Local groups began performing American swing. Such groups included The Manhattan Brothers, the Gay Gaieties and the The Synco Fans. The Jazz Maniacs, The Pitch Black Follies and The Merry Blackbirds, following on American tradition, began to front their bands with female vocalists. It was in this way that Dolly Rathebe, Dorothy Masuku, and Miriam Makeba began to gain their reputations.

At this point, African musicians in Sophiatown developed their own new sound, called "Tsaba-tsaba". It combined African melody with American swing and jazz. Tsaba-tsaba was essentially a working class form of dance music. Walter M.B.Nhlapo, a music journalist of the time said of it:

Everybody spoke of Tsaba-tsaba ...There were no radios to broadcast it all over; but everybody sang it. There were no printed copies of it, but some dance bands played it; it had the spirit of Africa in it. (Source: Quoted in D.Coplan, In Township Tonight!, p. 154)

Tsaba-tsaba eventually evolved into "kwela", which began as street music based on the penny whistle. Younger, juvenile musicians played the pennywhistle, and drew on and extended tsaba-tsaba and other African jazz styles in new directions. They blended indigenous music with American musical elements, producing a new form of street music. The term "kwela" means "pick up" and "kwela-kwela" was often the name given to the police vans that roamed the streets, looking to pick up pass offenders or illegal street corner gamblers. When a van drove past, all evidence of gambling would disappear quickly, and somebody would haul out a pennywhistle and begin to play innocently. By the 1950s penny whistle music and dance parties were a major recreational activity of urban Africans. Kwela generated its own dance form, called the phata-phata (touch-touch).

During the 1950s studios used professional jazz musicians to back the penny whistlers, adding saxophone and piano to kwela instrumentation. Innovators in the filed of kwela music were Ntemi Piliso and his Alexandra All-Star Band as well as the Jazz Maniacs, who recorded "Majuba". At this point all music in this style became known as Majuba until the term "Mbaqanga" was coined.

The destruction of Sophiatown was accompanied by a parallel attack on these musical forms and the musicians expressing them. Many of the musicians left the country, mainly during the late 1950s and early in the 1960s, resurfacing as exiles. They include Mirriam Makeba, Hugh Masekela, Letta Mbuli, Caiphus Semenya and Jonas Gwanga. Members of the Manhattans also left the country and many ended up in London and other Western capitals.

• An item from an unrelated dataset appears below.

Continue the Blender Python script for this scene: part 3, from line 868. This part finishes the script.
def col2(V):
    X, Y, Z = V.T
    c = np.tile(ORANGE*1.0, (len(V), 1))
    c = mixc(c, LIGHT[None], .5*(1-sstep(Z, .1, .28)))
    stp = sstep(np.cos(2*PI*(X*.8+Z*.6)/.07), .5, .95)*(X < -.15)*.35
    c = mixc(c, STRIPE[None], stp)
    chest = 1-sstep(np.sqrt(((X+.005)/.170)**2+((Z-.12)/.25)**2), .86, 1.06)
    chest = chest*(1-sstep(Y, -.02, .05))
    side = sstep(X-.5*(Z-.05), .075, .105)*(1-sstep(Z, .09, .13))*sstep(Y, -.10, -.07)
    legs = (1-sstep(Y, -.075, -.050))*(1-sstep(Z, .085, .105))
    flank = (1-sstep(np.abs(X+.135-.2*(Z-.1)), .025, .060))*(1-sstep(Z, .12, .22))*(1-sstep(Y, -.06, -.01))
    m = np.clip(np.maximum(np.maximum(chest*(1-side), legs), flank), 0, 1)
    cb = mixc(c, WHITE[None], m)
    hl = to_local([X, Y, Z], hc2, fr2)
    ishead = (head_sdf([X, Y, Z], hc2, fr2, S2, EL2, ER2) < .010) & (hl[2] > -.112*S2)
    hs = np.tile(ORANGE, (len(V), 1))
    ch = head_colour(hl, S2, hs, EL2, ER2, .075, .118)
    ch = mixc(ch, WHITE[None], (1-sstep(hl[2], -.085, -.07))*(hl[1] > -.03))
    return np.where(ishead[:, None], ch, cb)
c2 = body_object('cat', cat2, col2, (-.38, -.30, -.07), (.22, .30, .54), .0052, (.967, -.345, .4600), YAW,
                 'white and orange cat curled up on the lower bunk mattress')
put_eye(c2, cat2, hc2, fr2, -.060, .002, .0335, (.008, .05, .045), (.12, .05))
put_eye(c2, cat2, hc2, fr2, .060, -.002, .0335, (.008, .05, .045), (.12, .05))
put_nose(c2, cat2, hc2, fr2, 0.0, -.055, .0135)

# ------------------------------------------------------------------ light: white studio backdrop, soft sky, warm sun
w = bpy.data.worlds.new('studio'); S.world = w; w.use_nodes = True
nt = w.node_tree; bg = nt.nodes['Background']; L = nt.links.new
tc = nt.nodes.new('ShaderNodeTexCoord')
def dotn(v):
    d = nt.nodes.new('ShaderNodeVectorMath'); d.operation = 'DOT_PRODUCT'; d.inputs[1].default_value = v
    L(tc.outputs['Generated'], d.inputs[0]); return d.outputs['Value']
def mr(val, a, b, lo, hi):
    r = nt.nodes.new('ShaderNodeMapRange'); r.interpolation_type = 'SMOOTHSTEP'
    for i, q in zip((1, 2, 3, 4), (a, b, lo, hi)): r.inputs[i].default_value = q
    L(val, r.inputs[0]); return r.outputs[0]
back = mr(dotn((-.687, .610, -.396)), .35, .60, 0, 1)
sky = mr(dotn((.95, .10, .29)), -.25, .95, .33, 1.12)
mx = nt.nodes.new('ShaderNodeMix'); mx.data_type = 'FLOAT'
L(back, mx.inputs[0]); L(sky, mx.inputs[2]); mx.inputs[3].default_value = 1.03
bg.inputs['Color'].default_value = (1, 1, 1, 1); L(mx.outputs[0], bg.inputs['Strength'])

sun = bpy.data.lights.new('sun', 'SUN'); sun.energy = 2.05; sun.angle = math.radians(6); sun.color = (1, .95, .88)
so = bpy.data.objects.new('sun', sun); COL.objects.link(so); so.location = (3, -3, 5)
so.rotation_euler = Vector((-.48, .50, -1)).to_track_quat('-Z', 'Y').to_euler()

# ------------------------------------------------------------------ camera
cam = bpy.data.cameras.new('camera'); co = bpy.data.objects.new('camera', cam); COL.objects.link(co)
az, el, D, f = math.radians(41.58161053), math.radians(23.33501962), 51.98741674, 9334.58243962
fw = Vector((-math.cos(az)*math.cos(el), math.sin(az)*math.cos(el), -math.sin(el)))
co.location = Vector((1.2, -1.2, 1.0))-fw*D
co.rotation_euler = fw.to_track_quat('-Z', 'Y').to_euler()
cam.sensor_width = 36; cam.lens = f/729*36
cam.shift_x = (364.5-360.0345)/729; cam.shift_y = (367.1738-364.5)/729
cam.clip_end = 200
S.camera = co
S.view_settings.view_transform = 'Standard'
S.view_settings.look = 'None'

Having been mindful of the role that musical forms played as forms of resistance, the authorities took control of the industry. The 1960s were marked by the expansion of public broadcasting from state controlled radio stations collectively known as Radio Bantu. It is inevitable that artists whose songs were aired on radio stations had to be approved by the authorities. This form of control was maintained until the late 1980s and early in the 1990s, an observation that raises questions about the resistance content of musical forms of the 1970s and 1980s.

The Movies

One of the major contributors to Sophiatown culture was the cinema. Movies of the time informed much of the behaviour, language and dress patterns that emerged, particularly amongst the tsotsis of Sophiatown.

There were two movie houses in Sophiatown. Balansky's was the lower class, rougher movie-house while the Odin Cinema was more up-market. The Odin was the pride of Sophiatown. It was owned by a white couple, the Egnoses, who were knows as Mr and Mrs Odin. Not only did they provide much loved entertainment, but also made the Odin available for political meetings, parties and stage performances. Some international acts played to multi-racial audiences at the Odin.

The tsotsi (gangsters) of Sophiatown derived their own sense of style and culture from American gangster movies of the time. Humphrey Bogart, Richard Widmark (known to Sophiatown as "Styles"), James Cagney and Edward G. Robinson were revered idols.

Street with No Name, a gangster movie starring Richard Widmark, had a cult following.

henever it played, the movie-house would be packed with tsotsis. When the supposed heroes, the FBI, were on screen, the tsotsis would jeer; but as the scene moved to the gang's hideout, there would be a hush from the audience. When Richard Widmark, the gang boss, would appear, the whole audience would shriek, "Styles! Go it, Styles!" Styles wore a long overcoat, sniffed a Benzedrine inhaler and occasionally bit into an apple.

His henchmen wore belted raincoats with slits at the back. At the time of the film's release, all the tsotsis wore their raincoats, sniffed Benzedrine and munched apples. (Source: Sophiatown, Programme notes, Junction Avenue Theatre Company)

Gangsters of Sophiatown not only adopted the styles of gangsters in American movies, but also used the language. Lines from movies were incorporated into the slang of the day - tsotsitaal. For example, "Remember guys, I'm de brains of dis outfit!"

Other favourites among the Sophiatown movie-going population were movies starring black actors like Dorothy Dandridge and Sidney Poitier. Many of his movies promoted themes of racial integration, and this served as a source of hope for the movie-goers. A particular favourite in Sophiatown was Cry the Beloved Country, starring Sydney Poitier. Parts of the film had been filmed in Sophiatown and the residents, filled with pride, watched the movie over and over again.